Musical Mixes Characters from Many Seuss Sources
Dr. Seuss has long held a monopoly on the childhood literary imagination, but the stage musical Seussical Jr. interweaves Seuss’s tales in ways that perhaps even their creator could not have conceived. As iconic characters cross into each other’s stories, Seussical forms a dazzling patchwork of Seuss’s varied worlds: A chorus of tiny workaday Whos chirps alongside a glitzy band of bird girls, the menacing Wickersham monkeys of the Jungle of Nool cavort in the courtroom of Yertle the Turtle (Mary Kate Henry), and a debonair Cat in the Hat (Reggie Evans) presides over all as narrator, plot-meddler, deus ex machina, and master orchestrator of transitions. Big Stage’s youth production infuses new vitality and vibrancy into Seuss’s familiar characters and stories, thanks to Laezer Schlomkowitz’s acting direction, Dauri Kennedy’s vocal direction, perky choreography by Jessica Hambright and Mikie Cabrera, stunningly whimsical set (Elisha Shaffer) and lighting design (Robert Salzer), and, above all, a spirited cast of kids hopelessly hooked on theater.
As girl-next-door Gertrude McFuzz, Lana Kanen disarmed the audience with her poise and stirring, crystalline vocals.
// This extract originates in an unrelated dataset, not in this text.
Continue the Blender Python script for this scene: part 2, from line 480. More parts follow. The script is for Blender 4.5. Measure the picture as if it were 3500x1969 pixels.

Loaded with soul and sauce, Arwen Vira Marsh belted, riffed, and grooved to the crowd’s delight as the Sour Kangaroo. As the young Who hero JoJo, Tyler Dahnke stopped the show with “It’s Possible,” the central fantasist’s anthem in a musical that celebrates the thinking, dreaming, diverging individual — from JoJo, as he imagines his bathtub to be the colorful McElligot’s Pool, to Horton the Elephant (Brolin Parris), who defends the microscopic Who-niverse despite his community’s scorn, to, most importantly, each young player onstage. For that is the joy and magic of watching Seussical and all youth theater: to marvel at these rising actors as they challenge their limits, chase their passions, learn their craft, and dare to dream of Broadway.